**Challenge:**
In the lines below, output everything from the first line through the line containing "TUBE_COL = (0.73, 0.87, 1.50, 1)" exactly as it is. Pictures are not part of the output.

**Supplied data:**
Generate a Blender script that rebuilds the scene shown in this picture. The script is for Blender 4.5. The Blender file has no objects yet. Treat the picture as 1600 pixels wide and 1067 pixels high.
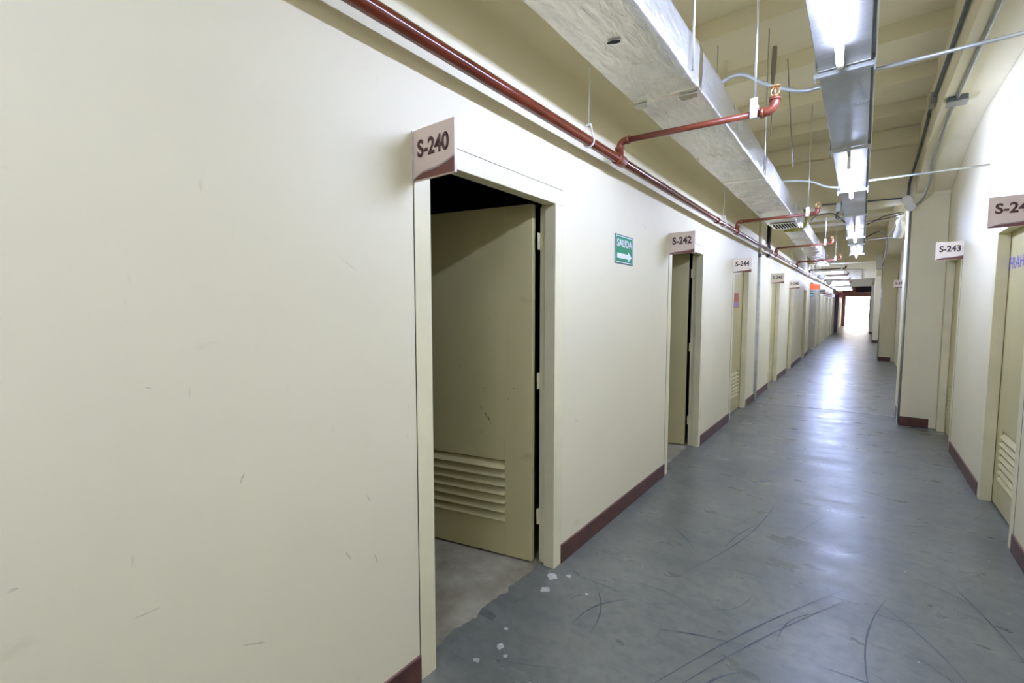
import bpy, bmesh, math, random
from mathutils import Vector, Matrix
random.seed(7)
S = bpy.context.scene
C = S.collection

# ------------------------------------------------------------------ camera
f = 711.0
vp = ((1345.0 - 800) / f, -(483.0 - 533.5) / f, -1.0)
d = Vector(vp).normalized()
up = Vector((1, 0, 0)).cross(d)
if up.y < 0: up = -up
up.normalize()
xr = d.cross(up).normalized()
R = Matrix((xr, d, up))                       # world = R @ camera
cam = bpy.data.objects.new('camera', bpy.data.cameras.new('camera'))
cam.data.sensor_width = 36.0
cam.data.lens = f * 36.0 / 1600.0
cam.data.clip_start = 0.02
cam.data.clip_end = 300
cam.matrix_world = Matrix.Translation((0, 0, 1.45)) @ R.to_4x4()
C.objects.link(cam)
S.camera = cam

# ------------------------------------------------------------------ world, exposure
w = bpy.data.worlds.new('World'); S.world = w
w.use_nodes = True
bg = w.node_tree.nodes['Background']
bg.inputs['Color'].default_value = (1.0, 0.93, 0.93, 1)
bg.inputs['Strength'].default_value = 7.0
S.view_settings.view_transform = 'Standard'
S.view_settings.look = 'None'
S.view_settings.gamma = 1.0
S.view_settings.use_curve_mapping = False
S.view_settings.exposure = 0.0
TUBE = 220.0
TUBE_COL = (0.73, 0.87, 1.50, 1)

# ------------------------------------------------------------------ materials
def newmat(name):
    m = bpy.data.materials.new(name); m.use_nodes = True
    nt = m.node_tree
    return m, nt, nt.nodes['Principled BSDF']

def N(nt, t, **kw):
    n = nt.nodes.new(t)
    for k, v in kw.items():
        if k in n.inputs: n.inputs[k].default_value = v
        else: setattr(n, k, v)
    return n

def ramp(nt, src, a, b, ca=(0, 0, 0, 1), cb=(1, 1, 1, 1)):
    r = nt.nodes.new('ShaderNodeValToRGB')
    r.color_ramp.elements[0].position = a; r.color_ramp.elements[0].color = ca
    r.color_ramp.elements[1].position = b; r.color_ramp.elements[1].color = cb
    nt.links.new(src, r.inputs['Fac'])
    return r.outputs['Color']

def coords(nt, scale=(1, 1, 1), rot=(0, 0, 0)):
    g = nt.nodes.new('ShaderNodeNewGeometry')
    mp = nt.nodes.new('ShaderNodeMapping')
    mp.inputs['Scale'].default_value = scale
    mp.inputs['Rotation'].default_value = rot
    nt.links.new(g.outputs['Position'], mp.inputs['Vector'])
    return mp.outputs['Vector']

def mixc(nt, fac, a, b, mode='MIX'):
    m = nt.nodes.new('ShaderNodeMix'); m.data_type = 'RGBA'; m.blend_type = mode
    for s, v in (('Factor', fac), ('A', a), ('B', b)):
        i = [q for q in m.inputs if q.name == s and (q.type == 'VALUE' if s == 'Factor' else q.type == 'RGBA')][0]
        if hasattr(v, 'is_linked') or hasattr(v, 'links'): nt.links.new(v, i)
        else: i.default_value = v
    return [q for q in m.outputs if q.type == 'RGBA'][0]

def mathn(nt, op, a, b=0.0):
    m = nt.nodes.new('ShaderNodeMath'); m.operation = op
    for i, v in enumerate((a, b)):
        if hasattr(v, 'links'): nt.links.new(v, m.inputs[i])
        else: m.inputs[i].default_value = v
    return m.outputs[0]

def plain(name, col, rough=0.5, metal=0.0, var=0.06, nscale=6.0, bump=0.0, bscale=60.0):
    m, nt, p = newmat(name)
    v = coords(nt)
    n = N(nt, 'ShaderNodeTexNoise', Scale=nscale, Detail=4.0)
    nt.links.new(v, n.inputs['Vector'])
    a = tuple(c * (1 - var) for c in col) + (1,); b = tuple(min(1, c * (1 + var)) for c in col) + (1,)
    c = ramp(nt, n.outputs['Fac'], 0.35, 0.65, a, b)
    nt.links.new(c, p.inputs['Base Color'])
    p.inputs['Roughness'].default_value = rough
    p.inputs['Metallic'].default_value = metal
    if bump:
        n2 = N(nt, 'ShaderNodeTexNoise', Scale=bscale, Detail=3.0); nt.links.new(v, n2.inputs['Vector'])
        bn = N(nt, 'ShaderNodeBump', Strength=bump, Distance=0.004); nt.links.new(n2.outputs['Fac'], bn.inputs['Height'])
        nt.links.new(bn.outputs['Normal'], p.inputs['Normal'])
    return m

def paint_wall(name, col, stain=0.5, rough=0.45):
    m, nt, p = newmat(name)
    v = coords(nt)
    n = N(nt, 'ShaderNodeTexNoise', Scale=1.3, Detail=3.0); nt.links.new(v, n.inputs['Vector'])
    base = ramp(nt, n.outputs['Fac'], 0.3, 0.7, tuple(c * .965 for c in col) + (1,), tuple(c * 1.02 for c in col) + (1,))
    # scattered smudges and rubbed marks
    v2 = coords(nt, (1, 1.0, 2.4), (0.5, 0, 0))
    n2 = N(nt, 'ShaderNodeTexNoise', Scale=3.1, Detail=4.0, Roughness=0.55); nt.links.new(v2, n2.inputs['Vector'])
    s = ramp(nt, n2.outputs['Fac'], 0.68, 0.80)
    sm = mathn(nt, 'MULTIPLY', s, stain)
    dirt = tuple(c * k for c, k in zip(col, (.66, .62, .58))) + (1,)
    c1 = mixc(nt, sm, base, dirt)
    v3 = coords(nt, (1, 5.0, 1.2), (0.9, 0, 0))
    n3 = N(nt, 'ShaderNodeTexNoise', Scale=9.0, Detail=2.0); nt.links.new(v3, n3.inputs['Vector'])
    s3 = mathn(nt, 'MULTIPLY', ramp(nt, n3.outputs['Fac'], 0.74, 0.80), stain * .6)
    c2 = mixc(nt, s3, c1, dirt)
    nt.links.new(c2, p.inputs['Base Color'])
    p.inputs['Roughness'].default_value = rough
    n4 = N(nt, 'ShaderNodeTexNoise', Scale=7.0, Detail=5.0); nt.links.new(v, n4.inputs['Vector'])
    bn = N(nt, 'ShaderNodeBump', Strength=0.25, Distance=0.006); nt.links.new(n4.outputs['Fac'], bn.inputs['Height'])
    nt.links.new(bn.outputs['Normal'], p.inputs['Normal'])
    return m

def foil(name, col, rough, wr=1.0, streak=(3, 1, 3), metal=1.0):
    m, nt, p = newmat(name)
    v = coords(nt, streak, (0, 0, 0.5))
    n = N(nt, 'ShaderNodeTexNoise', Scale=6.0, Detail=8.0, Roughness=0.65, Distortion=0.8); nt.links.new(v, n.inputs['Vector'])
    v2 = coords(nt)
    n2 = N(nt, 'ShaderNodeTexNoise', Scale=2.2, Detail=3.0); nt.links.new(v2, n2.inputs['Vector'])
    h = mathn(nt, 'ADD', mathn(nt, 'MULTIPLY', n.outputs['Fac'], 0.32), mathn(nt, 'MULTIPLY', n2.outputs['Fac'], 1.3))
    bn = N(nt, 'ShaderNodeBump', Strength=0.5 * wr, Distance=0.035); nt.links.new(h, bn.inputs['Height'])
    nt.links.new(bn.outputs['Normal'], p.inputs['Normal'])
    c = ramp(nt, n.outputs['Fac'], 0.3, 0.7, tuple(q * .86 for q in col) + (1,), col + (1,))
    nt.links.new(c, p.inputs['Base Color'])
    r = ramp(nt, n2.outputs['Fac'], 0.3, 0.7, (rough * .75,) * 3 + (1,), (min(1, rough * 1.3),) * 3 + (1,))
    nt.links.new(r, p.inputs['Roughness'])
    p.inputs['Metallic'].default_value = metal
    return m

def floor_mat():
    m, nt, p = newmat('worn_grey_floor_paint')
    v = coords(nt)
    n = N(nt, 'ShaderNodeTexNoise', Scale=1.6, Detail=6.0, Roughness=0.6); nt.links.new(v, n.inputs['Vector'])
    paint = ramp(nt, n.outputs['Fac'], 0.3, 0.7, (0.120, 0.128, 0.102, 1), (0.212, 0.214, 0.160, 1))
    # rubbed streaks in several directions
    col = paint
    for i, (rot, sc, lo, hi, k, dc) in enumerate((
            (0.35, (1.5, 30, 1), .56, .86, .4, (0.06, 0.066, 0.06, 1)),
            (1.35, (1.8, 36, 1), .56, .86, .4, (0.06, 0.066, 0.068, 1)),
            (2.5, (1.5, 32, 1), .56, .86, .35, (0.07, 0.075, 0.075, 1)),
            (0.9, (2.0, 3, 1), .50, .80, .35, (0.20, 0.20, 0.17, 1)),
            (0.0, (7.0, 7.0, 1), .46, .80, .5, (0.07, 0.075, 0.065, 1)))):
        vv = coords(nt, sc, (0, 0, rot))
        q = N(nt, 'ShaderNodeTexNoise', Scale=1.9 if i < 3 else 2.6, Detail=5.0, Roughness=0.55, Distortion=0.25)
        nt.links.new(vv, q.inputs['Vector'])
        col = mixc(nt, mathn(nt, 'MULTIPLY', ramp(nt, q.outputs['Fac'], lo, hi), k), col, dc)
    # small pale chips
    vo = N(nt, 'ShaderNodeTexNoise', Scale=55.0, Detail=3.0); nt.links.new(v, vo.inputs['Vector'])
    col = mixc(nt, mathn(nt, 'MULTIPLY', ramp(nt, vo.outputs['Fac'], .745, .77), .55), col, (0.36, 0.35, 0.30, 1))
    # bare concrete beyond the thresholds on the left
    cn = N(nt, 'ShaderNodeTexNoise', Scale=4.0, Detail=7.0, Roughness=0.65); nt.links.new(v, cn.inputs['Vector'])
    conc = ramp(nt, cn.outputs['Fac'], 0.32, 0.72, (0.20, 0.17, 0.095, 1), (0.42, 0.38, 0.26, 1))
    sx = nt.nodes.new('ShaderNodeSeparateXYZ')
    g = nt.nodes.new('ShaderNodeNewGeometry'); nt.links.new(g.outputs['Position'], sx.inputs[0])
    en = N(nt, 'ShaderNodeTexNoise', Scale=14.0, Detail=4.0); nt.links.new(v, en.inputs['Vector'])
    edge = mathn(nt, 'ADD', sx.outputs['X'], mathn(nt, 'MULTIPLY', en.outputs['Fac'], 0.11))
    mask = mathn(nt, 'LESS_THAN', edge, -1.335)
    # chalky worn patch at the edge of the paint
    c3 = mixc(nt, mask, col, conc)
    nt.links.new(c3, p.inputs['Base Color'])
    rn = N(nt, 'ShaderNodeTexNoise', Scale=2.4, Detail=6.0, Roughness=0.6); nt.links.new(coords(nt, (1, 2.5, 1)), rn.inputs['Vector'])
    rr = ramp(nt, rn.outputs['Fac'], 0.3, 0.7, (0.24,) * 3 + (1,), (0.42,) * 3 + (1,))
    r2 = mixc(nt, mask, rr, (0.85, 0.85, 0.85, 1))
    nt.links.new(r2, p.inputs['Roughness'])
    p.inputs['Specular IOR Level'].default_value = 0.55
    b1 = N(nt, 'ShaderNodeTexNoise', Scale=5.0, Detail=6.0); nt.links.new(v, b1.inputs['Vector'])
    bn = N(nt, 'ShaderNodeBump', Strength=0.18, Distance=0.004); nt.links.new(b1.outputs['Fac'], bn.inputs['Height'])
    nt.links.new(bn.outputs['Normal'], p.inputs['Normal'])
    return m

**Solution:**
Generate a Blender script that rebuilds the scene shown in this picture. The script is for Blender 4.5. The Blender file has no objects yet. Treat the picture as 1600 pixels wide and 1067 pixels high.
import bpy, bmesh, math, random
from mathutils import Vector, Matrix
random.seed(7)
S = bpy.context.scene
C = S.collection

# ------------------------------------------------------------------ camera
f = 711.0
vp = ((1345.0 - 800) / f, -(483.0 - 533.5) / f, -1.0)
d = Vector(vp).normalized()
up = Vector((1, 0, 0)).cross(d)
if up.y < 0: up = -up
up.normalize()
xr = d.cross(up).normalized()
R = Matrix((xr, d, up))                       # world = R @ camera
cam = bpy.data.objects.new('camera', bpy.data.cameras.new('camera'))
cam.data.sensor_width = 36.0
cam.data.lens = f * 36.0 / 1600.0
cam.data.clip_start = 0.02
cam.data.clip_end = 300
cam.matrix_world = Matrix.Translation((0, 0, 1.45)) @ R.to_4x4()
C.objects.link(cam)
S.camera = cam

# ------------------------------------------------------------------ world, exposure
w = bpy.data.worlds.new('World'); S.world = w
w.use_nodes = True
bg = w.node_tree.nodes['Background']
bg.inputs['Color'].default_value = (1.0, 0.93, 0.93, 1)
bg.inputs['Strength'].default_value = 7.0
S.view_settings.view_transform = 'Standard'
S.view_settings.look = 'None'
S.view_settings.gamma = 1.0
S.view_settings.use_curve_mapping = False
S.view_settings.exposure = 0.0
TUBE = 220.0
TUBE_COL = (0.73, 0.87, 1.50, 1)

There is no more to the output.